* Aim
Beginning with the first line of the data below, reproduce every line unchanged, ending with the line that holds "random.seed(7)".

* * * *

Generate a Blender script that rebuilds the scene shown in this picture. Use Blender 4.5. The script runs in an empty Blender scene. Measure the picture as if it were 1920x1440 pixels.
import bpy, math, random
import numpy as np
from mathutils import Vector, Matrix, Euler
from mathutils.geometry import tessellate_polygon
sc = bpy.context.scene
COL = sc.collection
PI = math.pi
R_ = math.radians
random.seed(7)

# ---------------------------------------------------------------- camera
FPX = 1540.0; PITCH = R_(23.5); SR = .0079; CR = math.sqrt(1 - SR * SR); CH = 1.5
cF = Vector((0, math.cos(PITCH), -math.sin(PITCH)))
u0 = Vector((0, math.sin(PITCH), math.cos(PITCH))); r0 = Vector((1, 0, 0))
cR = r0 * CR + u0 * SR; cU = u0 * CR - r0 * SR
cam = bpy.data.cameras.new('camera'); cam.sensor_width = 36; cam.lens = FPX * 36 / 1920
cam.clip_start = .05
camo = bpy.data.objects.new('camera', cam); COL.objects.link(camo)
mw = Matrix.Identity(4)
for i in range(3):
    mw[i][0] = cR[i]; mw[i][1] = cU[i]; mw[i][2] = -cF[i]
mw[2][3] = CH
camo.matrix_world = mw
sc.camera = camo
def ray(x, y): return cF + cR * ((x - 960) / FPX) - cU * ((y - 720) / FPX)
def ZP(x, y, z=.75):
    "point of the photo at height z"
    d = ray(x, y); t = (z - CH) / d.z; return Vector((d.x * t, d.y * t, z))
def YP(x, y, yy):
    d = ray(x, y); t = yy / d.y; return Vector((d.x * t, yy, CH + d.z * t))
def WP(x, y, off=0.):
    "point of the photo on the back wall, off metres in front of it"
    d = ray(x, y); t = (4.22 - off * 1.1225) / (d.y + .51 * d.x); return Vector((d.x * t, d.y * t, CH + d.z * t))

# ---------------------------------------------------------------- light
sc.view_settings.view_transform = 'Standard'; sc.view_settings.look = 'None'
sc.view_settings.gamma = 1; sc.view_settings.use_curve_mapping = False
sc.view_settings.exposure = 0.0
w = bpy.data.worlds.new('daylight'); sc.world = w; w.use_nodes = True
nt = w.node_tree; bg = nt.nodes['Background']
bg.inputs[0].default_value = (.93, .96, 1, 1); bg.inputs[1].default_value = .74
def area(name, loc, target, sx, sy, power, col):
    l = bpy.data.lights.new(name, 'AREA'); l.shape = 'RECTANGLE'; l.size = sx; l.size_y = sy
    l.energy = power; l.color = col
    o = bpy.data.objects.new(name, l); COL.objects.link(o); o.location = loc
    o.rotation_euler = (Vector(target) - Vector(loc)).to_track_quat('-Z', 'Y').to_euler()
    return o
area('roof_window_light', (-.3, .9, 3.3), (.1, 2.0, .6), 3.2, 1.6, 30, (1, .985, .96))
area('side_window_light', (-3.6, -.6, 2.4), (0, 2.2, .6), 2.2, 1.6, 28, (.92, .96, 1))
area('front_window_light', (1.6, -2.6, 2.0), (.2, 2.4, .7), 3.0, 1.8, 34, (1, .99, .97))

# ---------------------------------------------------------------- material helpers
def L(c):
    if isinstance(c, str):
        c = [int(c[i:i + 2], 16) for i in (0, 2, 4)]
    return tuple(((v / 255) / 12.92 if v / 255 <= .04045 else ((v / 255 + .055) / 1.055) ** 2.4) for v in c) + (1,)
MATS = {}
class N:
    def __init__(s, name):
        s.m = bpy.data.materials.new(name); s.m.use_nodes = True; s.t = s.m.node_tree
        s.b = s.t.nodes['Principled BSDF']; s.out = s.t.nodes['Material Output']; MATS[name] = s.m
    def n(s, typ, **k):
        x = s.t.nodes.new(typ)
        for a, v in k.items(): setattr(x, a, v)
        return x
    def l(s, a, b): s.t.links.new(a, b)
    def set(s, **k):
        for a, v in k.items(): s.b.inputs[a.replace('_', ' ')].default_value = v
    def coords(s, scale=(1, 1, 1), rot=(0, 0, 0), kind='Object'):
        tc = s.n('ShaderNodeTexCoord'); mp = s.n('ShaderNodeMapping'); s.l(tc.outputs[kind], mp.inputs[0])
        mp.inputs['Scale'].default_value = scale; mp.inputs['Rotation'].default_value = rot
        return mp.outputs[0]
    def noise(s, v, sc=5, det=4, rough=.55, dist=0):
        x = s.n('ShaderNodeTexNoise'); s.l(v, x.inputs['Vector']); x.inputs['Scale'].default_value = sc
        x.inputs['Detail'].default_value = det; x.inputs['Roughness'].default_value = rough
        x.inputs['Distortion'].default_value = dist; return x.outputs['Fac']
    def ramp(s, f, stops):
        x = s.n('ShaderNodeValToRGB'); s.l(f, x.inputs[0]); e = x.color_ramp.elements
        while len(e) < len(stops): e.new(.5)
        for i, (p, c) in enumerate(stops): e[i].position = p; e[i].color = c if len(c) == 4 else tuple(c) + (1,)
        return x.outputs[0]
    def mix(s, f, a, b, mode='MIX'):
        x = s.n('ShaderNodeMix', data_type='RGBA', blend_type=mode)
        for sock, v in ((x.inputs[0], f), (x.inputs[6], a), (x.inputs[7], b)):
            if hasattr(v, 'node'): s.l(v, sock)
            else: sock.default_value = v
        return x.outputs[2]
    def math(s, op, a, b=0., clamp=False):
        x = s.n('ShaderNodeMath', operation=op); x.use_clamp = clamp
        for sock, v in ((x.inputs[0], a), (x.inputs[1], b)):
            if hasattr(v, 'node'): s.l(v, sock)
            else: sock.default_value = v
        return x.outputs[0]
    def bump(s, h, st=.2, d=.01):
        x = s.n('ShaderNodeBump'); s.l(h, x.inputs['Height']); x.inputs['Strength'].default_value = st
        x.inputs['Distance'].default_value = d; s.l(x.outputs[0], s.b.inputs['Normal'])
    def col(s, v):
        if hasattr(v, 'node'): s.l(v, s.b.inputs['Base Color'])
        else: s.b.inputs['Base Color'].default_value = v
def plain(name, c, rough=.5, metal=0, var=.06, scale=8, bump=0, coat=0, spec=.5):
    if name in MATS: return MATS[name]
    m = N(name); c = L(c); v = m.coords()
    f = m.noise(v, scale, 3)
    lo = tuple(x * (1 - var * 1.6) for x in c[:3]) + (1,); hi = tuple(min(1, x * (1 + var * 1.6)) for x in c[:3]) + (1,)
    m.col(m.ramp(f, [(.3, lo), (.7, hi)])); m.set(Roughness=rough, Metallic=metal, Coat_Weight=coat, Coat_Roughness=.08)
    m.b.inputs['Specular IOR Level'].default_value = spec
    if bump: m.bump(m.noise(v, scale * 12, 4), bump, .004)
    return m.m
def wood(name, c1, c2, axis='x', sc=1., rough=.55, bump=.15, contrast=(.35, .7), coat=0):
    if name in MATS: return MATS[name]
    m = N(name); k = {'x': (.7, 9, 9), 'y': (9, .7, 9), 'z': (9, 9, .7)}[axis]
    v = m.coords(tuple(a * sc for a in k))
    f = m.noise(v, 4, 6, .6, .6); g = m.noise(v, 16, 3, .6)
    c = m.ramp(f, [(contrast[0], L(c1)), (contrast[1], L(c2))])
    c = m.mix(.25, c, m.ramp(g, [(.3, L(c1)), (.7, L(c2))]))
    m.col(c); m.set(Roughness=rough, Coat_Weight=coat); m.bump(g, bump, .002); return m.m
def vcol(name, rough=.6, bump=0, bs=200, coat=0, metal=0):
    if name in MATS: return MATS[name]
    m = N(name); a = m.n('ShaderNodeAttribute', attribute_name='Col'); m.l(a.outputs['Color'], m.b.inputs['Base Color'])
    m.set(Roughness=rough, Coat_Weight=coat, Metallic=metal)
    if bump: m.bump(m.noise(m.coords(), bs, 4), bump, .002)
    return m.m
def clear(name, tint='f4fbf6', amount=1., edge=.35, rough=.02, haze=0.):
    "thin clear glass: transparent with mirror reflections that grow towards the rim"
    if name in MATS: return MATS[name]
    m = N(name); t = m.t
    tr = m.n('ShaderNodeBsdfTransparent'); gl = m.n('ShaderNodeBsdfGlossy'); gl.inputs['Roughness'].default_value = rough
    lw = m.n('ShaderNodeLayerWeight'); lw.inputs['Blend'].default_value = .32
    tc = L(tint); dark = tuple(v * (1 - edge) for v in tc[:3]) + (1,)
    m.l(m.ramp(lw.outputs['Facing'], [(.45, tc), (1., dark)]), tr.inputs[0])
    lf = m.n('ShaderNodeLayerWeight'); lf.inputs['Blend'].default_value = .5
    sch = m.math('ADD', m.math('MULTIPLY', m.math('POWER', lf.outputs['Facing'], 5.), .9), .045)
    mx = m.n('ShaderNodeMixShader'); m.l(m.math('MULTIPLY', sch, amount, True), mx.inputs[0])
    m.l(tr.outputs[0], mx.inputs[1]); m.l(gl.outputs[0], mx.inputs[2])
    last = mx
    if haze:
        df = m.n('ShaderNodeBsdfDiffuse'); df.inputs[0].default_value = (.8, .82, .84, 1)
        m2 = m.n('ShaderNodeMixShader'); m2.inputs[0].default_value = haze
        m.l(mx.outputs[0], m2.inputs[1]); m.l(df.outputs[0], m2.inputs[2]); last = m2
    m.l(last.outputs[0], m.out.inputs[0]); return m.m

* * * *

* Result of this task
Generate a Blender script that rebuilds the scene shown in this picture. Use Blender 4.5. The script runs in an empty Blender scene. Measure the picture as if it were 1920x1440 pixels.
import bpy, math, random
import numpy as np
from mathutils import Vector, Matrix, Euler
from mathutils.geometry import tessellate_polygon
sc = bpy.context.scene
COL = sc.collection
PI = math.pi
R_ = math.radians
random.seed(7)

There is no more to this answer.